**Work instructions**
Reproduce the data below in full and exclude every picture.

**Recorded data**
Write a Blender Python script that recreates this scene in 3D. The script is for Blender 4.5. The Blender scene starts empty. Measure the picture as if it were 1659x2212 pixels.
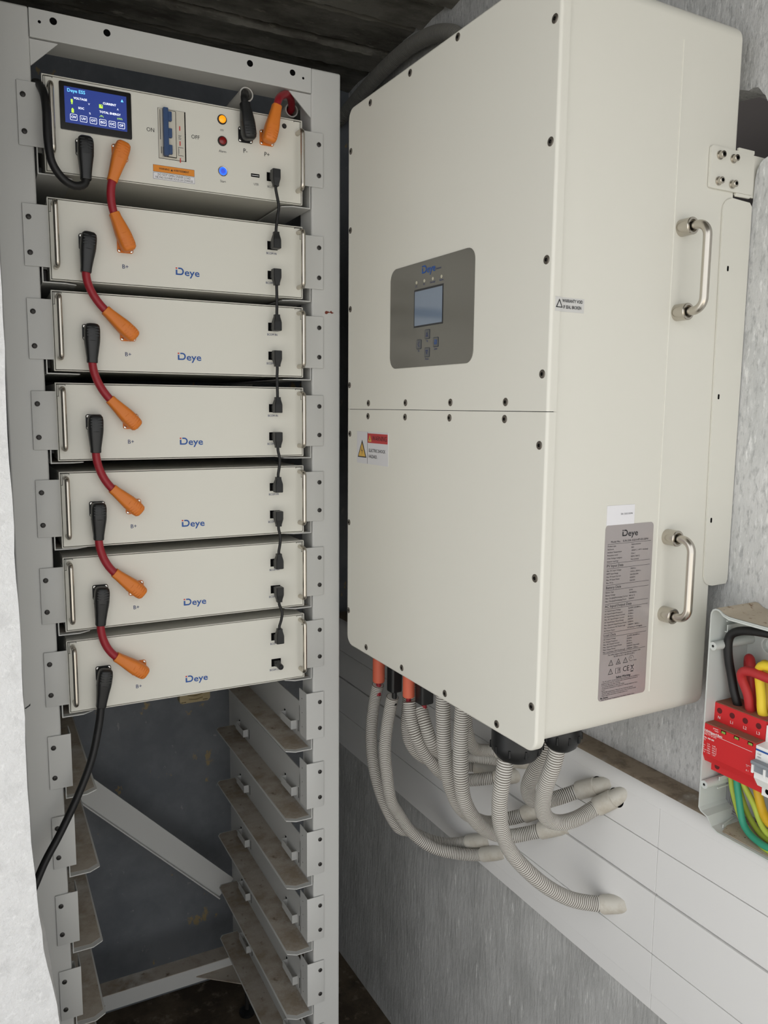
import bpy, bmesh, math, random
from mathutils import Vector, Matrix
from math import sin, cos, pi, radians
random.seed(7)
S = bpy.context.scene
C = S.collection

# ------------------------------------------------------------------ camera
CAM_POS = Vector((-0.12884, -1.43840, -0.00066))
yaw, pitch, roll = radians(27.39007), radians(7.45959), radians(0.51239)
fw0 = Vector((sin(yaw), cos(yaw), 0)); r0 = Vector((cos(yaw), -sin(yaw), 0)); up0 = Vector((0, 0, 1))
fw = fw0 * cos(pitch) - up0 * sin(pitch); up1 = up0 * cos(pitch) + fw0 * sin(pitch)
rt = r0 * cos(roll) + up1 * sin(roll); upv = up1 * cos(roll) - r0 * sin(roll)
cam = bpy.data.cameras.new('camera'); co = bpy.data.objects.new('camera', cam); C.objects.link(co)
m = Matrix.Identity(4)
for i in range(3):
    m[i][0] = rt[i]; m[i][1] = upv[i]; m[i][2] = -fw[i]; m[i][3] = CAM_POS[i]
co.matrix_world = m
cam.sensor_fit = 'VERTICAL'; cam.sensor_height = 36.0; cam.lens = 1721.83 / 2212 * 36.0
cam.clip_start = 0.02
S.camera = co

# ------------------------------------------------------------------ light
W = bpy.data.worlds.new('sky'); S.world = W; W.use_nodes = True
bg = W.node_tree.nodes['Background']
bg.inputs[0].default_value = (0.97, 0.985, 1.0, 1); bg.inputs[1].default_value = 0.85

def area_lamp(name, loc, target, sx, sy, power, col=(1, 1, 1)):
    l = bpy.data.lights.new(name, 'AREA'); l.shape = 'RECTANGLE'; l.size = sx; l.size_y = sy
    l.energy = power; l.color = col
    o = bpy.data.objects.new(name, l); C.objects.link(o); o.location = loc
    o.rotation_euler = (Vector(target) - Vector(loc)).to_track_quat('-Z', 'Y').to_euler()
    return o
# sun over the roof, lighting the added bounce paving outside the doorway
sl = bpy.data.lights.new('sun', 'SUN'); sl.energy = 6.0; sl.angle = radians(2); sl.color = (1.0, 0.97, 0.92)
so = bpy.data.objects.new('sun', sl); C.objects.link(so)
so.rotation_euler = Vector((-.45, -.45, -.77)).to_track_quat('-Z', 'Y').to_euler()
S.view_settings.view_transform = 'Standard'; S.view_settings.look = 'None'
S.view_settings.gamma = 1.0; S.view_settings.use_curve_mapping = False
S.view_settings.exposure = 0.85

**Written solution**
Write a Blender Python script that recreates this scene in 3D. The script is for Blender 4.5. The Blender scene starts empty. Measure the picture as if it were 1659x2212 pixels.
import bpy, bmesh, math, random
from mathutils import Vector, Matrix
from math import sin, cos, pi, radians
random.seed(7)
S = bpy.context.scene
C = S.collection

# ------------------------------------------------------------------ camera
CAM_POS = Vector((-0.12884, -1.43840, -0.00066))
yaw, pitch, roll = radians(27.39007), radians(7.45959), radians(0.51239)
fw0 = Vector((sin(yaw), cos(yaw), 0)); r0 = Vector((cos(yaw), -sin(yaw), 0)); up0 = Vector((0, 0, 1))
fw = fw0 * cos(pitch) - up0 * sin(pitch); up1 = up0 * cos(pitch) + fw0 * sin(pitch)
rt = r0 * cos(roll) + up1 * sin(roll); upv = up1 * cos(roll) - r0 * sin(roll)
cam = bpy.data.cameras.new('camera'); co = bpy.data.objects.new('camera', cam); C.objects.link(co)
m = Matrix.Identity(4)
for i in range(3):
    m[i][0] = rt[i]; m[i][1] = upv[i]; m[i][2] = -fw[i]; m[i][3] = CAM_POS[i]
co.matrix_world = m
cam.sensor_fit = 'VERTICAL'; cam.sensor_height = 36.0; cam.lens = 1721.83 / 2212 * 36.0
cam.clip_start = 0.02
S.camera = co

# ------------------------------------------------------------------ light
W = bpy.data.worlds.new('sky'); S.world = W; W.use_nodes = True
bg = W.node_tree.nodes['Background']
bg.inputs[0].default_value = (0.97, 0.985, 1.0, 1); bg.inputs[1].default_value = 0.85

def area_lamp(name, loc, target, sx, sy, power, col=(1, 1, 1)):
    l = bpy.data.lights.new(name, 'AREA'); l.shape = 'RECTANGLE'; l.size = sx; l.size_y = sy
    l.energy = power; l.color = col
    o = bpy.data.objects.new(name, l); C.objects.link(o); o.location = loc
    o.rotation_euler = (Vector(target) - Vector(loc)).to_track_quat('-Z', 'Y').to_euler()
    return o
# sun over the roof, lighting the added bounce paving outside the doorway
sl = bpy.data.lights.new('sun', 'SUN'); sl.energy = 6.0; sl.angle = radians(2); sl.color = (1.0, 0.97, 0.92)
so = bpy.data.objects.new('sun', sl); C.objects.link(so)
so.rotation_euler = Vector((-.45, -.45, -.77)).to_track_quat('-Z', 'Y').to_euler()
S.view_settings.view_transform = 'Standard'; S.view_settings.look = 'None'
S.view_settings.gamma = 1.0; S.view_settings.use_curve_mapping = False
S.view_settings.exposure = 0.85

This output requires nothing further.